Veio o segundo jogo com o Benfica.
O antagonista era a equipa dos Naturais. Matateu lá estava de novo desejoso de desfazer a má impressão causada no primeiro prélio. E conseguiu. Depois de uma exibição em cheio, culminada com a obtenção do terceiro golo (os visitados venceram por 3-1), o fogoso avançado do Alto Mahé impressionou de tal modo os seus adversários que logo surgiram os convites.

Mas Matateu não era um homem totalmente feliz. O emprego que tinha em Lourenço Marques era bastante incerto. Uns dias trabalhava, outros não.
Muitas vezes, depois dos treinos, o jovem jogador entregava-se a pensamentos tristes. Finalmente o futebol só por si, nada resolvia. Era necessário arranjar uma colocação que lhe desse um vencimento certo para auxiliar a luta pela vida que se travava naquele lar de Alto Mahé.

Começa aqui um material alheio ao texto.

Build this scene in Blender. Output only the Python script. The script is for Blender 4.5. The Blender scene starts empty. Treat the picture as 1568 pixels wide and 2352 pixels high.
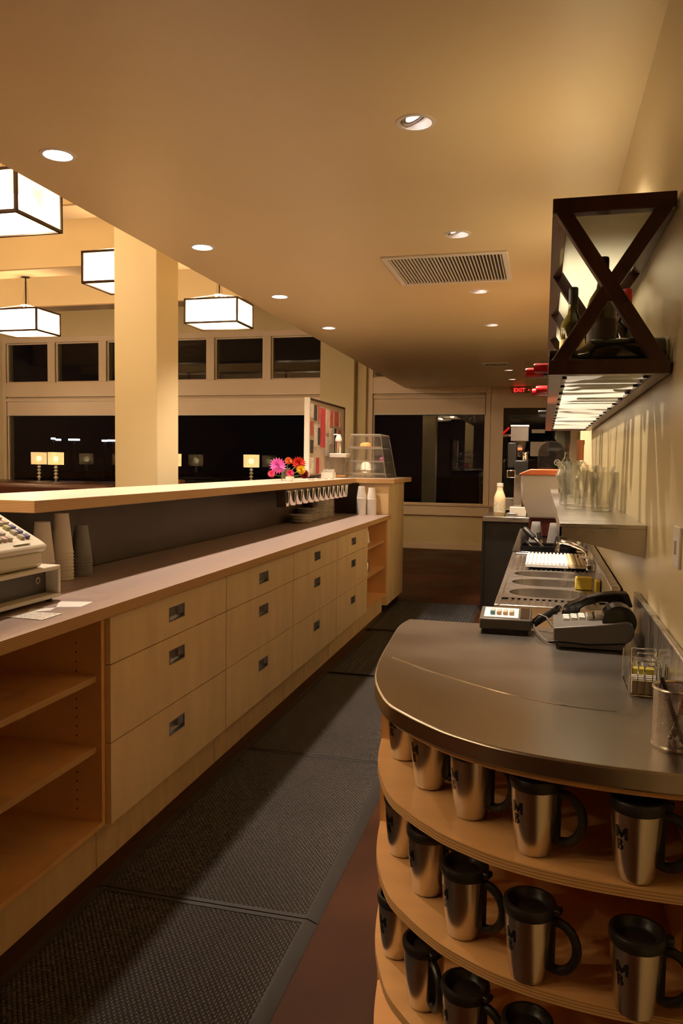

Os jogos prosseguiram. Depois do Benfica, outras equipas do Continente deslocaram-se a Moçambique, entre elas o Atlético Clube de Portugal, e mais tarde também o Marítimo do Funchal.
A sua situação mantinha-se no 1º de Maio. Ele, todavia, queria mais. O emprego não lhe saía da mente. Era ídolo dos desportistas laurentinos, mas os seus sonhos eram já maiores. Mais altos.
Nessa altura, em África, não existiam ainda aquelas burocracias nas transferências de jogadores. Quando um dia o “Administrador” de Manjacaze lhe falou num emprego na Administração, ele falou imediatamente com a sua mãe. E nova etapa surgiu na vida de Matateu.
Foi para Manjacaze. Tinha um emprego, e agora sim. Era um homem feliz.

De novo se encontrou com Mendes, seu companheiro dos jogos de criança, dos bancos da escola.
Na Administração de Manjacaze passou a haver um empregado que jogava futebol e que tinha muitos sonhos.
Os sonhos que nasceram quando viu pela primeira vez em Lourenço Marques os jogadores do Benfica.
O Benfica era de Lisboa, uma terra onde o futebol era algo como uma lenda, no cérebro de Lucas da Fonseca.